Re: Yogh (was Re: y sound)
From: | Danny Wier <dawier@...> |
Date: | Tuesday, April 22, 2003, 18:06 |
From: "Isaac Penzev" <isaacp@...>
> The same source says it was a common practice to use KA, EL and EN +
> apostrophe instead of proper characters "WITH HOOK" in print, e.g. in
> newspapers till 1990s.
Ugh, I see an apostrophe and I assume glottalization/ejectiveness by default
(the job of palochka). Why not just use hard sign instead?
> And what did you mean by "Cyrillic <y>"
I meant <l>, or _el'_. Been a dyslexifest for me lately.
> Acc. to Esa Anttikoski (unf., this page is avalibale only in Ru., I hope
> you'll be able to figure out the langs names):
I picked them out...
Мансийский = Mansi (Uralic > Finno-Ugric > Ugric)
Селькупский = Sel'kup (Uralic > Samoyedic)

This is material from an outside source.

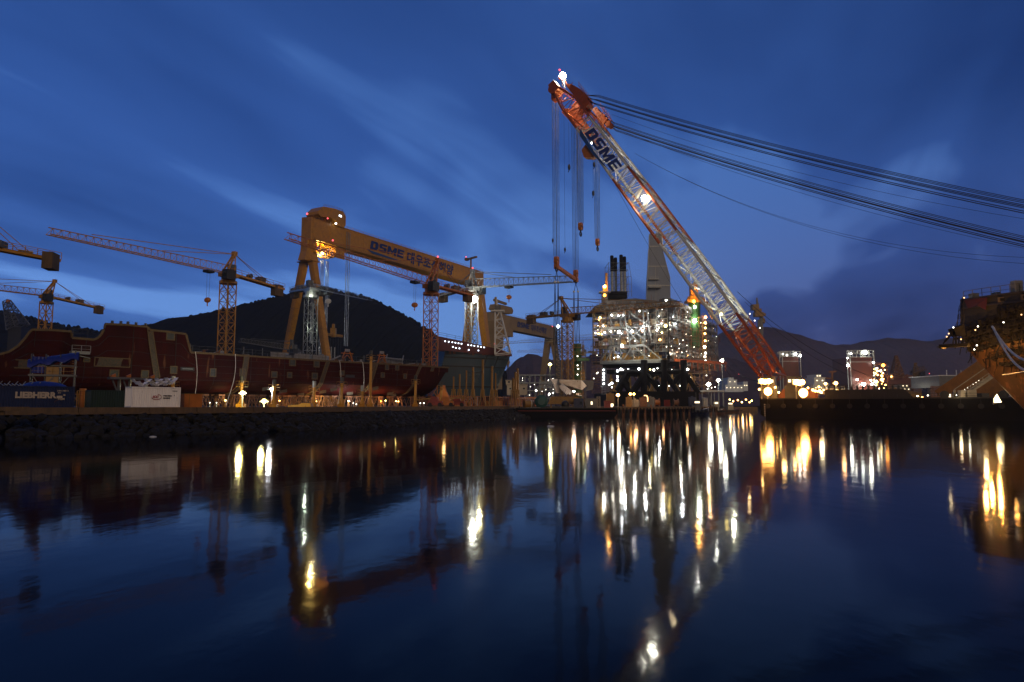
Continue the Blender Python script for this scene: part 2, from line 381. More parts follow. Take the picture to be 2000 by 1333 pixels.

Кетский = Ket (Yenisseian)
Нивхский = Nivkh (Isolate)
эскимосский = Eskimo (actually Siberian Yupik)
Ительменский = Itelmen (Chukchi-Kamchatkan)

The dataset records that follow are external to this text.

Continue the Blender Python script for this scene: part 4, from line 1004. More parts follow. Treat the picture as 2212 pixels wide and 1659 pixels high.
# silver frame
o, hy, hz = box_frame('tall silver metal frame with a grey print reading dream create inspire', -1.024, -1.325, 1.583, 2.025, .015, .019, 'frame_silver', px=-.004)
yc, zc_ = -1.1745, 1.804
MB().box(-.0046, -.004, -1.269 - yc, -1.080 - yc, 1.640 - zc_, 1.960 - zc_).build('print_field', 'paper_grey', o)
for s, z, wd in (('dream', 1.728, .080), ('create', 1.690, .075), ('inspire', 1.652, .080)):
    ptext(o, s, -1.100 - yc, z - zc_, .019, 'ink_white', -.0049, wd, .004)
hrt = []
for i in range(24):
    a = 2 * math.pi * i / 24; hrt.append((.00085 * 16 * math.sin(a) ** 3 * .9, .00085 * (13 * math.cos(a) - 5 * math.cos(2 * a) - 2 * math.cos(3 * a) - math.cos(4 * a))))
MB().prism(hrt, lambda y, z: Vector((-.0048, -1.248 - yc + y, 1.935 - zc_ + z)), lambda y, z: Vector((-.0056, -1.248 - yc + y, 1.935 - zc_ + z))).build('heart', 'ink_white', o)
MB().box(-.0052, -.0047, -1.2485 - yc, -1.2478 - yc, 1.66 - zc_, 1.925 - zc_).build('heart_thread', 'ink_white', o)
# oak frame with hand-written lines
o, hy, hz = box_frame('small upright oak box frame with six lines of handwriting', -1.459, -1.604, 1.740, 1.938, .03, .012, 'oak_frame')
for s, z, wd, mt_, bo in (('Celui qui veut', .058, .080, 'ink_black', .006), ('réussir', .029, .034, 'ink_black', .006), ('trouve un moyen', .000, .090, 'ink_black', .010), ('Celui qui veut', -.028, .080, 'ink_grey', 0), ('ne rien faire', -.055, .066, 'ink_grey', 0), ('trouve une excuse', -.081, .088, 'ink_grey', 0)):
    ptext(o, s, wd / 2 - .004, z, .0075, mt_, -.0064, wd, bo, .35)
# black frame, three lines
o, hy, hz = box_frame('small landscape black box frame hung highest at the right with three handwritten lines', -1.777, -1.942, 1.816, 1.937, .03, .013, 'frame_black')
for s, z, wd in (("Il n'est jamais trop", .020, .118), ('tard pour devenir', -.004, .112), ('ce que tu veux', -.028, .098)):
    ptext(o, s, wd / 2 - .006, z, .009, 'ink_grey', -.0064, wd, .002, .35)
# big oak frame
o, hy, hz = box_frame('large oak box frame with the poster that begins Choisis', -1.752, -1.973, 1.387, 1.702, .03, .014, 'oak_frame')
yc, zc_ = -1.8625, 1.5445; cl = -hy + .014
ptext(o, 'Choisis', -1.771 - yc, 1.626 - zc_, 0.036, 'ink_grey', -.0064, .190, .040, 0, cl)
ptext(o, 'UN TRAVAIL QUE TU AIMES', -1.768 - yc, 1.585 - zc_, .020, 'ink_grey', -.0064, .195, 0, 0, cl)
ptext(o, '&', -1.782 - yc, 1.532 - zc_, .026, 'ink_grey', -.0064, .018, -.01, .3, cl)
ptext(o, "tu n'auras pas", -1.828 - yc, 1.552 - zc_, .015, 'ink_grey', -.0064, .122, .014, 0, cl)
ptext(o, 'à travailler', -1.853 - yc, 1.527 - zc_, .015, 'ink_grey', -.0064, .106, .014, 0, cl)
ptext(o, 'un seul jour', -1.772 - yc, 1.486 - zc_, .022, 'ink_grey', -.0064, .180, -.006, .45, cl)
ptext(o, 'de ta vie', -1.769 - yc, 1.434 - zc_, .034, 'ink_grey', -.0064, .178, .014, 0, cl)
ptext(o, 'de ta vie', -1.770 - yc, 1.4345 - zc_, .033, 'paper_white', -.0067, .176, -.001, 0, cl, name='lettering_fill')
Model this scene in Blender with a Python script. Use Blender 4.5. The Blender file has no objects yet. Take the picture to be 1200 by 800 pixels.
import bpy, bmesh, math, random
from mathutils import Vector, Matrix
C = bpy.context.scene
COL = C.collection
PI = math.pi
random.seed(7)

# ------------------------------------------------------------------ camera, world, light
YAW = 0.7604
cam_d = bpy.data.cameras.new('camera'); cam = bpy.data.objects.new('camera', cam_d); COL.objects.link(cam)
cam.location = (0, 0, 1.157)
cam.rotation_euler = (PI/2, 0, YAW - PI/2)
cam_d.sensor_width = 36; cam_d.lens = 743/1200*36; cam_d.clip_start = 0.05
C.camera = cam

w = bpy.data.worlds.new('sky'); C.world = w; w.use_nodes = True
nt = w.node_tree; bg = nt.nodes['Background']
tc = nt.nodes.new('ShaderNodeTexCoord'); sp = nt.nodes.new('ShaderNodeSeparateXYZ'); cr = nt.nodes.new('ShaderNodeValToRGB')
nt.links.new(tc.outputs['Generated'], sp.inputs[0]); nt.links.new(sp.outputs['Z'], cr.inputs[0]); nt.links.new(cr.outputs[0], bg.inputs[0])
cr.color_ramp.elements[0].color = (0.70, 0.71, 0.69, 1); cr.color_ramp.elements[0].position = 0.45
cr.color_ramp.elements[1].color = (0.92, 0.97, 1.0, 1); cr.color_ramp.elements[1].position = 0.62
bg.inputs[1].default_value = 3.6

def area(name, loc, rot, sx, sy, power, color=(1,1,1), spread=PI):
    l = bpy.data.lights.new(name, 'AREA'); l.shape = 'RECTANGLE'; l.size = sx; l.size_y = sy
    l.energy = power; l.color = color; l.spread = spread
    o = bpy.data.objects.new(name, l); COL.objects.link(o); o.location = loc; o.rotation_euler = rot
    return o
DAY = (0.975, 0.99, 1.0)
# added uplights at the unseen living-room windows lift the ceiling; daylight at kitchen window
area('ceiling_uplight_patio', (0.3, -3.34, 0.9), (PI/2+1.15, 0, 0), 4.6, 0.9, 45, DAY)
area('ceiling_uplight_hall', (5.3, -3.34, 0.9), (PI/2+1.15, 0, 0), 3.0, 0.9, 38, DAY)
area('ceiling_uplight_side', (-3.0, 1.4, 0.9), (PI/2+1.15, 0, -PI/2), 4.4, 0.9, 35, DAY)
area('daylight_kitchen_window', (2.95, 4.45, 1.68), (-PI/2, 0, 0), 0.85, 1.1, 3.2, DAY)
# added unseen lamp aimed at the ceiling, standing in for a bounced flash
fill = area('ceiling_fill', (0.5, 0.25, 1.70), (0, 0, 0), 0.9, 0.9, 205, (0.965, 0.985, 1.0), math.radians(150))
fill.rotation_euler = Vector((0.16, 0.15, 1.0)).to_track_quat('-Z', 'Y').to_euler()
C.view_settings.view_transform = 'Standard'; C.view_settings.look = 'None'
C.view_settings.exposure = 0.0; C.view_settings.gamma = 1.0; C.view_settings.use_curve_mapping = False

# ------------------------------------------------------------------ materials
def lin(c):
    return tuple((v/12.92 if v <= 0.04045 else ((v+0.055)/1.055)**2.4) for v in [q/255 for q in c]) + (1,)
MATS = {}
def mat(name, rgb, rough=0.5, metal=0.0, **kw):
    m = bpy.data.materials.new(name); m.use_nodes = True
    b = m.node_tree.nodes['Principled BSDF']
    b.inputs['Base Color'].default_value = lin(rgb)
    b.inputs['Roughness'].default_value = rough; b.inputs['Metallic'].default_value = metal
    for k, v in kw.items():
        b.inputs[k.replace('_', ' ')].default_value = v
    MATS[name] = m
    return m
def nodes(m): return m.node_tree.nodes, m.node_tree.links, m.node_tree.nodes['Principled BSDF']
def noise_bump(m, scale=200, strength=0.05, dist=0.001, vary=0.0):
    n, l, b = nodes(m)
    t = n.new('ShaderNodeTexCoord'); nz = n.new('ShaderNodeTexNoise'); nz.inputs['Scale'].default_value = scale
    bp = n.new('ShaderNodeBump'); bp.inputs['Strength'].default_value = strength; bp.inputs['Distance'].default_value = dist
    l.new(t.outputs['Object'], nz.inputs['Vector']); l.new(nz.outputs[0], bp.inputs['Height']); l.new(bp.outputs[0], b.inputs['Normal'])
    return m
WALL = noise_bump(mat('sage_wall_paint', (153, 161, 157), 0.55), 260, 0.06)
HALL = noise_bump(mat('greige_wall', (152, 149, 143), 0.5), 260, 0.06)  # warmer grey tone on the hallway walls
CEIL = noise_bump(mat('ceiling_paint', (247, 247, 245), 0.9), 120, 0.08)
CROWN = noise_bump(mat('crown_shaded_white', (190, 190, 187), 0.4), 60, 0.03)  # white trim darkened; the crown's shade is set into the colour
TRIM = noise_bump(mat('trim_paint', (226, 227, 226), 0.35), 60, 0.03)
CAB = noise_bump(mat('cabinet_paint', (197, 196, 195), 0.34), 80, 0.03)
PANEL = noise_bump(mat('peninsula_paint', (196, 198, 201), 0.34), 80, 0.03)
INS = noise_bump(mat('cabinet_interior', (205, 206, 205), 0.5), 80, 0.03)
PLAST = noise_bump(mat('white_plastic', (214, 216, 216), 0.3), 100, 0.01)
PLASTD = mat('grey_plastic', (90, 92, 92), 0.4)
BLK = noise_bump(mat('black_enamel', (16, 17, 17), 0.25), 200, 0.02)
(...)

чукотский = Chukot (Chukchi-Kamchatkan)
Ненецкий = Nenets (Uralic > Samoyedic)
[clipped Cyrillic capital and small letters]
The macron vowels are obviously the long vowels of Uralic. A-ring I'm not
sure about, but I'm thinking a low back round vowel if it's anything like
Scandinavian. And I believe Y (the "61 vowel") is a lower, more backed vowel
in Uralic than in Russian, more like Estonian O (O-tilde), or the same
Cyrillic letter's value in Tatar.
G-hook is probably /G\/, G-stroke is /G/, and G-stroke-hook is /R/ -- either
that's Yupik or Nivkh, but I'm not sure.
L-hook, that letter I thought was so cool... as you said is /K/, rather than
*/L/. The former makes more sense for a Paleosiberian language.
I've seen OE-ligature in one of Everson's Unicode proposals, and I'm not
sure what that is... a low front rounded vowel, the rounded counterpart of
AE-ligature?
R-caron makes me think of Czech, but I don't think that's what it represents
in Cyrillic.
H-hook is probably /X/ (uvular counterpart of plain H = /x/). Maybe H-stroke
is the same thing.
A single dot above E (reversed)? I'm lost on that one.